I have been in Arizona for the last two days for my Uncle Richie’s funeral, it has been a very painful time for my family and at the same time it was a celebration of a wonderful man, that I had the privilege of calling my Uncle. As I sat at the memorial service yesterday, I listened to countless stories of what an amazing father, husband, co-worker, uncle, brother, and friend he was. I didn’t know that what my Uncle did for a living was so dangerous. Have you seen those men up there working on the electric towers? Well that could have been my uncle up there. He was such a dedicated worker, and a loyal man in all that he did. He knew his job was dangerous yet he wanted to help people with power in their homes. Knowing he was so dedicated and giving made me so proud of him.
There were funny stories told of course, my Uncle was a true kid at heart. He was always the life of the party, dancing, singing, and always telling the funniest jokes. I only remember a smile on his face, he was full of joy and laughter at all times. There were over 1,000 people at his memorial service, it was overwhelming. Sitting there I thought to myself about what I wanted people to say about me when I passed. I don’t tend to be morbid, but at a time like this I can’t help but have prospective about life. What do I need to do better, and be better at?

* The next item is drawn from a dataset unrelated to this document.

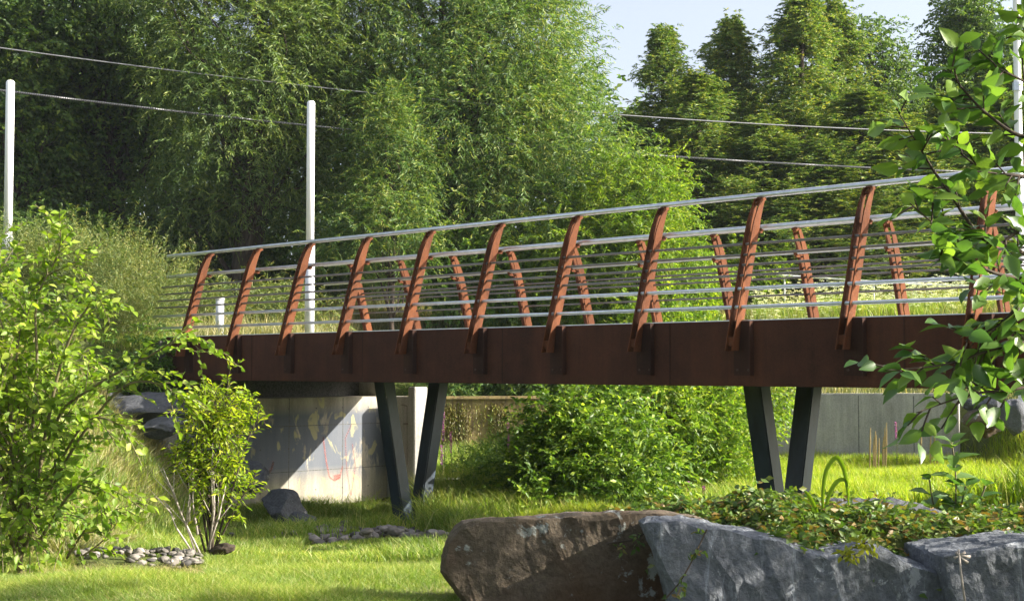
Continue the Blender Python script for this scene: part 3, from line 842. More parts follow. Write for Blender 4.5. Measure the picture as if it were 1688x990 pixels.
def twigs(rg, S_, D_, TL, nl, L, Wd, droop=0.3, spread=0.9, rich=False, curl=0.12, fold=0.15, flat=0.0, jit=0.25, whorl=False, up=0.6):
    """leaves alternately along curved twigs. S_,D_ (T,3), TL (T,)"""
    T_ = len(S_)
    t = (np.arange(nl) + 0.5 + rg.uniform(-0.3, 0.3, (T_, nl))) / nl
    tl = TL[:, None, None]; tt = t[:, :, None]
    g3 = np.array([0, 0, -1.0])
    P = S_[:, None, :] + D_[:, None, :] * tl * tt + g3 * droop * tl * tt * tt
    tan = unit(D_[:, None, :] + g3 * 2 * droop * tt)
    upv = np.array([0, 0, 1.0]) + rg.normal(size=(T_, 1, 3)) * (0.35 if not flat else 0.12)
    sd = unit(np.cross(tan, np.broadcast_to(upv, tan.shape)))
    if whorl:
        a = np.arange(nl)[None, :, None] * 2.4 + rg.uniform(0, 6.28, (T_, 1, 1))
        nn = np.cross(sd, tan); side = sd * np.cos(a) + nn * np.sin(a)
    else:
        side = sd * np.where(np.arange(nl) % 2 == 0, 1, -1)[None, :, None]
    D = unit(tan * 0.9 + side * spread + rg.normal(size=P.shape) * jit + g3 * droop * 0.4)
    N = unit(np.array([0, 0, up]) + rg.normal(size=P.shape) * 0.55 - 0.2 * side)
    sz = rg.uniform(0.65, 1.15, T_ * nl)
    return leaf_geo(P.reshape(-1, 3), D.reshape(-1, 3), N.reshape(-1, 3), L * sz, Wd * sz, rich, curl, fold, rg), P

def lobe_points(rg, lobes, n, inner=0.35):
    """lobes: (cx,cy,cz,rx,ry,rz); returns points and outward directions"""
    vol = np.array([l[3]*l[4]*l[5] for l in lobes]) ** 0.7; pr = vol / vol.sum()
    k = rg.choice(len(lobes), n, p=pr); Lb = np.array(lobes)[k]
    d = rdirs(rg, n); r = (inner + (1 - inner) * rg.random(n)) ** (1 / 2.0)
    r = r * (1 + 0.10 * rg.normal(size=n))
    P = Lb[:, :3] + d * Lb[:, 3:6] * r[:, None]
    return P, unit(d / Lb[:, 3:6])

def limbs_mb(rg, trunk_pts, trunk_r, tips, n_seg=6, r0=0.06, wob=0.15):
    m = MB(); m.tube(trunk_pts, trunk_r, 10)
    tp = [Vector(p) for p in trunk_pts]
    for tip in tips:
        k = rg.random() ** 0.8 * (len(tp) - 1.3) + 0.3; i = int(k); f_ = k - i
        a = tp[i].lerp(tp[min(i+1, len(tp)-1)], f_); b = Vector(tip)
        if b.z < a.z - 0.3: a = tp[max(1, i // 2)]
        dv = b - a; pts = []
        for j in range(n_seg + 1):
            u = j / n_seg
            p = a.lerp(b, u) + Vector((0, 0, 1)) * dv.length * 0.12 * math.sin(math.pi * u)
            if 0 < j < n_seg: p += Vector(rg.normal(size=3)) * wob * dv.length * 0.18
            pts.append(p)
        r = min(r0, trunk_r[min(i, len(trunk_r)-1)] * 0.7)
        m.tube(pts, [max(0.006, r * (1 - 0.88 * j / n_seg)) for j in range(n_seg + 1)], 6)
    return m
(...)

My Uncle was at the top of his game and he was only 36. He coached his son’s little league team, was his daughters #1 fan at her dance recitals, and his wife was his best friend and queen. His life was not in vein, I have learned more from this man, then I ever thought I could know. I want to be as determined, as joyful, as loving as he was. I want to be like him, and give life my ALL. I am once again overwhelmed with sadness for my Aunt and Cousins, but at the same time I am celebrating the life that he lived. You can have joy through sadness, thinking about the good times, and by letting a piece of that special someone shine through you! We all will miss Uncle Richie, but we will hold him in our hearts forever.